"Ela canta, pobre ceifeira,
Julgando-se feliz talvez.
Ouvi-la alegra e entristece,
Na sua voz há o campo e a lida
E canta como se tivesse
Mais razões p'ra cantar que a vida.
(Fernando Pessoa)
A presunção deste pôr em dúvida! Como se fosse preciso um certificado de uma autoridade qualquer (no caso, poética) para reconhecer que a ceifeira quando se julga feliz, é feliz de facto.

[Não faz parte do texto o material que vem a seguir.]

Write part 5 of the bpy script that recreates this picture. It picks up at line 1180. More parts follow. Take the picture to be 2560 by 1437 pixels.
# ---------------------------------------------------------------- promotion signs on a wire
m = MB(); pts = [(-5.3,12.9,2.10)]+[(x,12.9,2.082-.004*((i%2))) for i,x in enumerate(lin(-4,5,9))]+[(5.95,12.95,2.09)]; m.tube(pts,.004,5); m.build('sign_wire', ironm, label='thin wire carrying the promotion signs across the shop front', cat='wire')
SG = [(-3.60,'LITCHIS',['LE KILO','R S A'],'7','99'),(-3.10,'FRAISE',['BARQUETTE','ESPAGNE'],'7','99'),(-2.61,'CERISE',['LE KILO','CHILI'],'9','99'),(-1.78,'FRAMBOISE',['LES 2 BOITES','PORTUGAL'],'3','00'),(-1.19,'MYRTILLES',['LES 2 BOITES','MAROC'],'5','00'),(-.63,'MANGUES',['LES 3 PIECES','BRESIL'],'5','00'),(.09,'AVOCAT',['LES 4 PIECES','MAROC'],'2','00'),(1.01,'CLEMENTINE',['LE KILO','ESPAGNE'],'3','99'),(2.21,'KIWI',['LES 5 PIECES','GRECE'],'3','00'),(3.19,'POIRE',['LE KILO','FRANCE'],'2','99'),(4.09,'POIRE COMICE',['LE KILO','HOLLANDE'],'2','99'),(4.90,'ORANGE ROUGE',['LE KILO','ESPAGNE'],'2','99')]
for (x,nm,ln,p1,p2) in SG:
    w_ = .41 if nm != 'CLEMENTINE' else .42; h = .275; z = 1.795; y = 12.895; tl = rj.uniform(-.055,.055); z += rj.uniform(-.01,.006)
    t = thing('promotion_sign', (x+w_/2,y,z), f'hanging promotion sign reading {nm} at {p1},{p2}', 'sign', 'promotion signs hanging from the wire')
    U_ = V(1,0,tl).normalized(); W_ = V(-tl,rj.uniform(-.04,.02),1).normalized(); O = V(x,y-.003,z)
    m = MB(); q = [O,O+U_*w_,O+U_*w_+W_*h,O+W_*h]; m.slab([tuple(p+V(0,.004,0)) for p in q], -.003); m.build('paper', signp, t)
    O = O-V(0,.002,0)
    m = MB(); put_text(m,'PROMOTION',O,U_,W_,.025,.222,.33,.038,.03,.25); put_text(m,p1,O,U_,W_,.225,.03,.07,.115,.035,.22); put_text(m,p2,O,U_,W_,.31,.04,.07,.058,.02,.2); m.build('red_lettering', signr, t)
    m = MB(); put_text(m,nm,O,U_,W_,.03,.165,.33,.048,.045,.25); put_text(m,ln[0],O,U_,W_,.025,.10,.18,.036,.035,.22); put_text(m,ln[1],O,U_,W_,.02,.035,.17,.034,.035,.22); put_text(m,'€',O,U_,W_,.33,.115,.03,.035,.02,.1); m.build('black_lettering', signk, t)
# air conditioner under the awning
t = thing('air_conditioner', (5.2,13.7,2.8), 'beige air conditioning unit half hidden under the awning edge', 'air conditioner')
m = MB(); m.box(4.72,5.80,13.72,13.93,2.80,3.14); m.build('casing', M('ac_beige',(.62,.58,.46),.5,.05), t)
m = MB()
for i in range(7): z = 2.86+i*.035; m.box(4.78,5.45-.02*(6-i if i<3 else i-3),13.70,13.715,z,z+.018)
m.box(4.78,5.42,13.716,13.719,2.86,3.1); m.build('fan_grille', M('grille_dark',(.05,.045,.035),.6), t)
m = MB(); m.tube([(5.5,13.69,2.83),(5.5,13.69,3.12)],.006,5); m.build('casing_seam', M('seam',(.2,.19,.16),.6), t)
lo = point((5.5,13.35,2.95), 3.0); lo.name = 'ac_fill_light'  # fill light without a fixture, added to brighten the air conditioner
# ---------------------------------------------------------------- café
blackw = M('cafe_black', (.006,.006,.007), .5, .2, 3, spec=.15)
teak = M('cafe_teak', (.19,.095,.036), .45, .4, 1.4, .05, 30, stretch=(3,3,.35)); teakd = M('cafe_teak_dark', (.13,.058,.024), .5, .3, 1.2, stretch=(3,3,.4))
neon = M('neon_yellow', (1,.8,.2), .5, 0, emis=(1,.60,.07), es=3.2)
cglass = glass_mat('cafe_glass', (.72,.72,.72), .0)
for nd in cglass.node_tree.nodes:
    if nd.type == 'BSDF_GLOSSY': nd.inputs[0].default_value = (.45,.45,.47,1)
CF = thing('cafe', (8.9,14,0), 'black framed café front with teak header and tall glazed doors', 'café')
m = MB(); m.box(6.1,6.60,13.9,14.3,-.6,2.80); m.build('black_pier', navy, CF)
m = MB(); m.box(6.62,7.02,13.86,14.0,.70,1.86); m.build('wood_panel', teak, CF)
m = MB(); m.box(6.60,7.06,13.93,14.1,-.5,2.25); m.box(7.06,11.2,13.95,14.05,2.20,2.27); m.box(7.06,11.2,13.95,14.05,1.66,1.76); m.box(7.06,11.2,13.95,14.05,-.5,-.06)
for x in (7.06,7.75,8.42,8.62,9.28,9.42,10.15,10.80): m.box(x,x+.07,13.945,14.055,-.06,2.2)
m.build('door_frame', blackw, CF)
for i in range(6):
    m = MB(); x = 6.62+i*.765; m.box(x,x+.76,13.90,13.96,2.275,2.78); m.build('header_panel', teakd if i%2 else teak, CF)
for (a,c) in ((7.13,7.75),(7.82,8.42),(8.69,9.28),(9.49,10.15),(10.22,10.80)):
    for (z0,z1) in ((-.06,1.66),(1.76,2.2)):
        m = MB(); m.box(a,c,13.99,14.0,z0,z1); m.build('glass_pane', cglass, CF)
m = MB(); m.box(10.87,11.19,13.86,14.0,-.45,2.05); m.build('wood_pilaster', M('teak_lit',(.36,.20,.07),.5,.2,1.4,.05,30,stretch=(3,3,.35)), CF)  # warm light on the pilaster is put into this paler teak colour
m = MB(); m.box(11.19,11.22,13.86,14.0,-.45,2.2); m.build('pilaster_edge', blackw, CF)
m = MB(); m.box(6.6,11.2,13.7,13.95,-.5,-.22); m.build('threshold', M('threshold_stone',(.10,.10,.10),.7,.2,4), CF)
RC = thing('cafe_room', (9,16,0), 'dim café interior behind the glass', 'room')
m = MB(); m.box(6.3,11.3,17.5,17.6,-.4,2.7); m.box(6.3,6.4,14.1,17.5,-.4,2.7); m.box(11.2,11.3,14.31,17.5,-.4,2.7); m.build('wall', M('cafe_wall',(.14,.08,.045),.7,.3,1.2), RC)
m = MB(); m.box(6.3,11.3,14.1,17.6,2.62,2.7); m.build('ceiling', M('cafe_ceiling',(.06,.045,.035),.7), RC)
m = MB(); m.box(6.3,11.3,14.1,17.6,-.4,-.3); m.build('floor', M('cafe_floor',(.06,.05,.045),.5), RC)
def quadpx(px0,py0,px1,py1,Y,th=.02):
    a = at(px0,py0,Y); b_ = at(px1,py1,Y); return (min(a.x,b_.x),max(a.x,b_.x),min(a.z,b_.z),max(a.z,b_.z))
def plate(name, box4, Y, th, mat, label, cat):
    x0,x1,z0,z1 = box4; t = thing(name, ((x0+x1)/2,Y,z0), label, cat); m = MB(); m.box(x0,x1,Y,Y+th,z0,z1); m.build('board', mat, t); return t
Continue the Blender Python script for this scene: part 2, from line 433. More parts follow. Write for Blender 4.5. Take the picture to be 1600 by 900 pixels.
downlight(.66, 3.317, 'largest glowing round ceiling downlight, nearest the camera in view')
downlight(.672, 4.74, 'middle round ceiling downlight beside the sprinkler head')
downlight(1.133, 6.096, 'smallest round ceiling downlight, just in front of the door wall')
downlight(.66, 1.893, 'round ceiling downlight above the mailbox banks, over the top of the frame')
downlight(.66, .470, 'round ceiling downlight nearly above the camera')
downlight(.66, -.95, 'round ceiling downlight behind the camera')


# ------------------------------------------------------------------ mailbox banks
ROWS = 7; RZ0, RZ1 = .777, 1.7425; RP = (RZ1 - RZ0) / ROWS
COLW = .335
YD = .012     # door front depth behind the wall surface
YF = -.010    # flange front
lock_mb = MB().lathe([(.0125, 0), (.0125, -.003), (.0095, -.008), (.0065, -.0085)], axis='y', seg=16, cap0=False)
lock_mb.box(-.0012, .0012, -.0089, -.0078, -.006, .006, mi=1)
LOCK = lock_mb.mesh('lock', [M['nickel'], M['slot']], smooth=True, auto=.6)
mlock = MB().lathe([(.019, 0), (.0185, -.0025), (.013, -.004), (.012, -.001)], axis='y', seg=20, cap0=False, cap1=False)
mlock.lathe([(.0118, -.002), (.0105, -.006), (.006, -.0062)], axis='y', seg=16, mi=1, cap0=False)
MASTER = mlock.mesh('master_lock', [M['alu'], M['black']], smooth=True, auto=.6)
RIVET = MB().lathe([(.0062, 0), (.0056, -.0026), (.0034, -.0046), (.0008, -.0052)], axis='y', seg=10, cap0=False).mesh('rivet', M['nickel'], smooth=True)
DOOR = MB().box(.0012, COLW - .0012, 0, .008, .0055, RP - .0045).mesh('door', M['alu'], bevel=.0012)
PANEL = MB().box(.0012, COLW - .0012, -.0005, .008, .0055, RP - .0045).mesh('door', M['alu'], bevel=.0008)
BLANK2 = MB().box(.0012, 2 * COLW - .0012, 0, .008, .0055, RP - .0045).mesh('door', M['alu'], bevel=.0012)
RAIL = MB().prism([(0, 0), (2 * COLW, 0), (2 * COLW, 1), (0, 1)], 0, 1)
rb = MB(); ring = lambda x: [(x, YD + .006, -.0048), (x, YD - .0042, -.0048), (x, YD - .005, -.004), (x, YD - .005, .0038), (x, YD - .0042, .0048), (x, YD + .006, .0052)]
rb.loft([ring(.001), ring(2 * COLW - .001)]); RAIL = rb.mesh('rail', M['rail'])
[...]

Equivale a desapossar o 'pobre' (não é por acaso que se trata de uma trabalhadora do campo) do sentimento da própria realidade. Ela, cantando, ulga-se feliz, 'talvez', mas o poeta do desassossego vê mais longe.
Ele que não é 'romancista russo' não se deixa impressionar (Pessoa é tudo menos impressionista) pelo 'humanitário'. É tudo ilusão ou logro. Por isso podia repetir uma expressão em voga como: "para esse peditório já dei." Mesmo o aforismo popular "quem canta seus males espanta" não lhe merece qualquer crédito (a ele que escreve para 'espantar' outros males). O seu 'ennui' tem de estender-se sobre a paisagem, levando todas as cores consigo.
É outro 'toque de Midas' semeando conformismo e tristeza. O moinho de Salazar há-de receber toda essa água...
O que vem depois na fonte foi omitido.